#### SUPPLIED INFORMATION:
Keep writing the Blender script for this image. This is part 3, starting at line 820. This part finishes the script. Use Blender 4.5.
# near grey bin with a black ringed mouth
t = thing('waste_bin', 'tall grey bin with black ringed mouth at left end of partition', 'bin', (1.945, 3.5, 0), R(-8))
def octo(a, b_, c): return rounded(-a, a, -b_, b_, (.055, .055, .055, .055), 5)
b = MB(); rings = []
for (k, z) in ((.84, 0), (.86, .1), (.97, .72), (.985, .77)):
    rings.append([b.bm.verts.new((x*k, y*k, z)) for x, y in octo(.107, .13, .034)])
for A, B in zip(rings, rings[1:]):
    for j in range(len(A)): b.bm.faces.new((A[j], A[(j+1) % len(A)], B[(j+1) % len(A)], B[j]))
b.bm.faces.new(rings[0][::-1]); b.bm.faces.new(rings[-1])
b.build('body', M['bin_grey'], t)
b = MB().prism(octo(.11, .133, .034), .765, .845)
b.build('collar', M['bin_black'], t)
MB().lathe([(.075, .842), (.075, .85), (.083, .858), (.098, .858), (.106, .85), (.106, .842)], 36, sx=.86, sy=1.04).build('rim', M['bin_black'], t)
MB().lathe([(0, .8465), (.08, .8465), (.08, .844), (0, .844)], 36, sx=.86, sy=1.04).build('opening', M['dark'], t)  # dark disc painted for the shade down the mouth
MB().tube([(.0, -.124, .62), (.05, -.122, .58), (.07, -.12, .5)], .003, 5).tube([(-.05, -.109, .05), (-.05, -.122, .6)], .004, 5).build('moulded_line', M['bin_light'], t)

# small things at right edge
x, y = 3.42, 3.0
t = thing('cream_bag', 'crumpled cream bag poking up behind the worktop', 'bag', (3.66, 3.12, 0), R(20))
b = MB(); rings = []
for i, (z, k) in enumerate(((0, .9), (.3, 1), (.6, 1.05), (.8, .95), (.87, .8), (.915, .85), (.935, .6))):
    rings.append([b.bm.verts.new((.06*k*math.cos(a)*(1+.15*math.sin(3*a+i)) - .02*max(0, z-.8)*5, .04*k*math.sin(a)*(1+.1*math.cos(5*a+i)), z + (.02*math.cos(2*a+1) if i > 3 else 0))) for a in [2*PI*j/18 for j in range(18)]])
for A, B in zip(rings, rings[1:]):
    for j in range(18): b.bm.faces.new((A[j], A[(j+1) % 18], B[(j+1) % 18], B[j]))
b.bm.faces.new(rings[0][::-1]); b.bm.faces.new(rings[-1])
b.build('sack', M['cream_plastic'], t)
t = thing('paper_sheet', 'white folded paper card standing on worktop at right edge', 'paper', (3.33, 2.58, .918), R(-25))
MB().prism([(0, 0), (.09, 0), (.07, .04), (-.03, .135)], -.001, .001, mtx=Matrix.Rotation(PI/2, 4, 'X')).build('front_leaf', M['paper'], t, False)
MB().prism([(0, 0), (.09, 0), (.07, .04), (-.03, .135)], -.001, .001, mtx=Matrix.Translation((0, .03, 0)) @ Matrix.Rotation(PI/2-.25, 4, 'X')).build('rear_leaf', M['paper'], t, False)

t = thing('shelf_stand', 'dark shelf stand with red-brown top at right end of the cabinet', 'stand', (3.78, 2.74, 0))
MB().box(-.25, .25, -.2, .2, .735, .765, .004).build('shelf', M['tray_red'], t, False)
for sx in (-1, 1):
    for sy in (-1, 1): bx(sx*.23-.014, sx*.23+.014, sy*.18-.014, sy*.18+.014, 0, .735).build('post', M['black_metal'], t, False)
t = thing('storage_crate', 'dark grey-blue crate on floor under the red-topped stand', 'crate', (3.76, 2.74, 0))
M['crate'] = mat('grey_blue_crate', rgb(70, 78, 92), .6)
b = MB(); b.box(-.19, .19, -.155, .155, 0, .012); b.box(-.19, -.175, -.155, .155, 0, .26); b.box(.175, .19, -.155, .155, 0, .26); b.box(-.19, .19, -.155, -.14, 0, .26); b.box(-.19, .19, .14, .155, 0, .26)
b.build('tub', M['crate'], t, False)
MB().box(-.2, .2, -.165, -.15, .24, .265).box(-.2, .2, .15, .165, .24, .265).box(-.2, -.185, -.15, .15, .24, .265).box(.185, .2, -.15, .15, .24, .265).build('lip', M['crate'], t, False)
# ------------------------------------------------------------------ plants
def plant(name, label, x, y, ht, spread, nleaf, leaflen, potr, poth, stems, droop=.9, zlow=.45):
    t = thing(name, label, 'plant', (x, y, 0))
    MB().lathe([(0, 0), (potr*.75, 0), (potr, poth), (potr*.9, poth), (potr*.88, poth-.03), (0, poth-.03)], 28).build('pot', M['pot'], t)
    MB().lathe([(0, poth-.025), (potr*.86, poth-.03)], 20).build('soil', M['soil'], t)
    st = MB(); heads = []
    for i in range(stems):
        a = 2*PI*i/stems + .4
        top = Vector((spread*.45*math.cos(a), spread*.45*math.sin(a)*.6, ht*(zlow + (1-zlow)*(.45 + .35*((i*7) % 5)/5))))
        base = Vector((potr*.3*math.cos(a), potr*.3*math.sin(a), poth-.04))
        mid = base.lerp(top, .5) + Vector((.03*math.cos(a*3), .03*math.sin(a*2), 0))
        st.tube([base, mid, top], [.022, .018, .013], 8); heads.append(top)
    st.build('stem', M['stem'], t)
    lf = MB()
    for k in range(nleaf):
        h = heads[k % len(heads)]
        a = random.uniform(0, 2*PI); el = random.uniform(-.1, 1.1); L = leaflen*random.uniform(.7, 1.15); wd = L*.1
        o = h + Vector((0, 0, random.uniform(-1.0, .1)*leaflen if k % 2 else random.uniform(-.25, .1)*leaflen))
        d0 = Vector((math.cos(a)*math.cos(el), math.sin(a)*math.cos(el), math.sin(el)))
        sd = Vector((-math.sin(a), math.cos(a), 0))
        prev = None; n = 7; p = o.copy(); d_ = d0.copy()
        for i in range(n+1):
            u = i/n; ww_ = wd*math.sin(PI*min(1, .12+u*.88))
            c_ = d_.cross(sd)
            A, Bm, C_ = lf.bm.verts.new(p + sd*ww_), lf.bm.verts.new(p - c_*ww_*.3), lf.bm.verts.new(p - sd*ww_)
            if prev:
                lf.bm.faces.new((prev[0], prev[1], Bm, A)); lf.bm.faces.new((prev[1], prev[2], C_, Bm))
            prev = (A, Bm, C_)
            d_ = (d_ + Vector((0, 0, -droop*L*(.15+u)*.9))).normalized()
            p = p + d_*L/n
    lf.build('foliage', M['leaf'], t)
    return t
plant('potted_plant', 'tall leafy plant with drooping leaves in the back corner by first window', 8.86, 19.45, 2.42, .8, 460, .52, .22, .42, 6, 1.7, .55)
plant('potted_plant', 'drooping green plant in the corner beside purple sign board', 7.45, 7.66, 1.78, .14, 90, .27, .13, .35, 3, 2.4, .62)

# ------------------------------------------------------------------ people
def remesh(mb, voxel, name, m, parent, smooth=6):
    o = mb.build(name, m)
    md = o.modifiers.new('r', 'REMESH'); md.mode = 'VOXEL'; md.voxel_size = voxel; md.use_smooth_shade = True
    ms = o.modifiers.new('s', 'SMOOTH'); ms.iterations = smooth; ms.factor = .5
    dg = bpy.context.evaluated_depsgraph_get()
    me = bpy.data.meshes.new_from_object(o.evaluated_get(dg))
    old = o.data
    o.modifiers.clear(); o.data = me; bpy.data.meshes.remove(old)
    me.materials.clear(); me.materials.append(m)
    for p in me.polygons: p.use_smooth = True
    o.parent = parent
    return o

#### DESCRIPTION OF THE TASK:
Write the data back out verbatim.

#### WRITTEN RESPONSE:
Keep writing the Blender script for this image. This is part 3, starting at line 820. This part finishes the script. Use Blender 4.5.
# near grey bin with a black ringed mouth
t = thing('waste_bin', 'tall grey bin with black ringed mouth at left end of partition', 'bin', (1.945, 3.5, 0), R(-8))
def octo(a, b_, c): return rounded(-a, a, -b_, b_, (.055, .055, .055, .055), 5)
b = MB(); rings = []
for (k, z) in ((.84, 0), (.86, .1), (.97, .72), (.985, .77)):
    rings.append([b.bm.verts.new((x*k, y*k, z)) for x, y in octo(.107, .13, .034)])
for A, B in zip(rings, rings[1:]):
    for j in range(len(A)): b.bm.faces.new((A[j], A[(j+1) % len(A)], B[(j+1) % len(A)], B[j]))
b.bm.faces.new(rings[0][::-1]); b.bm.faces.new(rings[-1])
b.build('body', M['bin_grey'], t)
b = MB().prism(octo(.11, .133, .034), .765, .845)
b.build('collar', M['bin_black'], t)
MB().lathe([(.075, .842), (.075, .85), (.083, .858), (.098, .858), (.106, .85), (.106, .842)], 36, sx=.86, sy=1.04).build('rim', M['bin_black'], t)
MB().lathe([(0, .8465), (.08, .8465), (.08, .844), (0, .844)], 36, sx=.86, sy=1.04).build('opening', M['dark'], t)  # dark disc painted for the shade down the mouth
MB().tube([(.0, -.124, .62), (.05, -.122, .58), (.07, -.12, .5)], .003, 5).tube([(-.05, -.109, .05), (-.05, -.122, .6)], .004, 5).build('moulded_line', M['bin_light'], t)

# small things at right edge
x, y = 3.42, 3.0
t = thing('cream_bag', 'crumpled cream bag poking up behind the worktop', 'bag', (3.66, 3.12, 0), R(20))
b = MB(); rings = []
for i, (z, k) in enumerate(((0, .9), (.3, 1), (.6, 1.05), (.8, .95), (.87, .8), (.915, .85), (.935, .6))):
    rings.append([b.bm.verts.new((.06*k*math.cos(a)*(1+.15*math.sin(3*a+i)) - .02*max(0, z-.8)*5, .04*k*math.sin(a)*(1+.1*math.cos(5*a+i)), z + (.02*math.cos(2*a+1) if i > 3 else 0))) for a in [2*PI*j/18 for j in range(18)]])
for A, B in zip(rings, rings[1:]):
    for j in range(18): b.bm.faces.new((A[j], A[(j+1) % 18], B[(j+1) % 18], B[j]))
b.bm.faces.new(rings[0][::-1]); b.bm.faces.new(rings[-1])
b.build('sack', M['cream_plastic'], t)
t = thing('paper_sheet', 'white folded paper card standing on worktop at right edge', 'paper', (3.33, 2.58, .918), R(-25))
MB().prism([(0, 0), (.09, 0), (.07, .04), (-.03, .135)], -.001, .001, mtx=Matrix.Rotation(PI/2, 4, 'X')).build('front_leaf', M['paper'], t, False)
MB().prism([(0, 0), (.09, 0), (.07, .04), (-.03, .135)], -.001, .001, mtx=Matrix.Translation((0, .03, 0)) @ Matrix.Rotation(PI/2-.25, 4, 'X')).build('rear_leaf', M['paper'], t, False)

t = thing('shelf_stand', 'dark shelf stand with red-brown top at right end of the cabinet', 'stand', (3.78, 2.74, 0))
MB().box(-.25, .25, -.2, .2, .735, .765, .004).build('shelf', M['tray_red'], t, False)
for sx in (-1, 1):
    for sy in (-1, 1): bx(sx*.23-.014, sx*.23+.014, sy*.18-.014, sy*.18+.014, 0, .735).build('post', M['black_metal'], t, False)
t = thing('storage_crate', 'dark grey-blue crate on floor under the red-topped stand', 'crate', (3.76, 2.74, 0))
M['crate'] = mat('grey_blue_crate', rgb(70, 78, 92), .6)
b = MB(); b.box(-.19, .19, -.155, .155, 0, .012); b.box(-.19, -.175, -.155, .155, 0, .26); b.box(.175, .19, -.155, .155, 0, .26); b.box(-.19, .19, -.155, -.14, 0, .26); b.box(-.19, .19, .14, .155, 0, .26)
b.build('tub', M['crate'], t, False)
MB().box(-.2, .2, -.165, -.15, .24, .265).box(-.2, .2, .15, .165, .24, .265).box(-.2, -.185, -.15, .15, .24, .265).box(.185, .2, -.15, .15, .24, .265).build('lip', M['crate'], t, False)
# ------------------------------------------------------------------ plants
def plant(name, label, x, y, ht, spread, nleaf, leaflen, potr, poth, stems, droop=.9, zlow=.45):
    t = thing(name, label, 'plant', (x, y, 0))
    MB().lathe([(0, 0), (potr*.75, 0), (potr, poth), (potr*.9, poth), (potr*.88, poth-.03), (0, poth-.03)], 28).build('pot', M['pot'], t)
    MB().lathe([(0, poth-.025), (potr*.86, poth-.03)], 20).build('soil', M['soil'], t)
    st = MB(); heads = []
    for i in range(stems):
        a = 2*PI*i/stems + .4
        top = Vector((spread*.45*math.cos(a), spread*.45*math.sin(a)*.6, ht*(zlow + (1-zlow)*(.45 + .35*((i*7) % 5)/5))))
        base = Vector((potr*.3*math.cos(a), potr*.3*math.sin(a), poth-.04))
        mid = base.lerp(top, .5) + Vector((.03*math.cos(a*3), .03*math.sin(a*2), 0))
        st.tube([base, mid, top], [.022, .018, .013], 8); heads.append(top)
    st.build('stem', M['stem'], t)
    lf = MB()
    for k in range(nleaf):
        h = heads[k % len(heads)]
        a = random.uniform(0, 2*PI); el = random.uniform(-.1, 1.1); L = leaflen*random.uniform(.7, 1.15); wd = L*.1
        o = h + Vector((0, 0, random.uniform(-1.0, .1)*leaflen if k % 2 else random.uniform(-.25, .1)*leaflen))
        d0 = Vector((math.cos(a)*math.cos(el), math.sin(a)*math.cos(el), math.sin(el)))
        sd = Vector((-math.sin(a), math.cos(a), 0))
        prev = None; n = 7; p = o.copy(); d_ = d0.copy()
        for i in range(n+1):
            u = i/n; ww_ = wd*math.sin(PI*min(1, .12+u*.88))
            c_ = d_.cross(sd)
            A, Bm, C_ = lf.bm.verts.new(p + sd*ww_), lf.bm.verts.new(p - c_*ww_*.3), lf.bm.verts.new(p - sd*ww_)
            if prev:
                lf.bm.faces.new((prev[0], prev[1], Bm, A)); lf.bm.faces.new((prev[1], prev[2], C_, Bm))
            prev = (A, Bm, C_)
            d_ = (d_ + Vector((0, 0, -droop*L*(.15+u)*.9))).normalized()
            p = p + d_*L/n
    lf.build('foliage', M['leaf'], t)
    return t
plant('potted_plant', 'tall leafy plant with drooping leaves in the back corner by first window', 8.86, 19.45, 2.42, .8, 460, .52, .22, .42, 6, 1.7, .55)
plant('potted_plant', 'drooping green plant in the corner beside purple sign board', 7.45, 7.66, 1.78, .14, 90, .27, .13, .35, 3, 2.4, .62)

# ------------------------------------------------------------------ people
def remesh(mb, voxel, name, m, parent, smooth=6):
    o = mb.build(name, m)
    md = o.modifiers.new('r', 'REMESH'); md.mode = 'VOXEL'; md.voxel_size = voxel; md.use_smooth_shade = True
    ms = o.modifiers.new('s', 'SMOOTH'); ms.iterations = smooth; ms.factor = .5
    dg = bpy.context.evaluated_depsgraph_get()
    me = bpy.data.meshes.new_from_object(o.evaluated_get(dg))
    old = o.data
    o.modifiers.clear(); o.data = me; bpy.data.meshes.remove(old)
    me.materials.clear(); me.materials.append(m)
    for p in me.polygons: p.use_smooth = True
    o.parent = parent
    return o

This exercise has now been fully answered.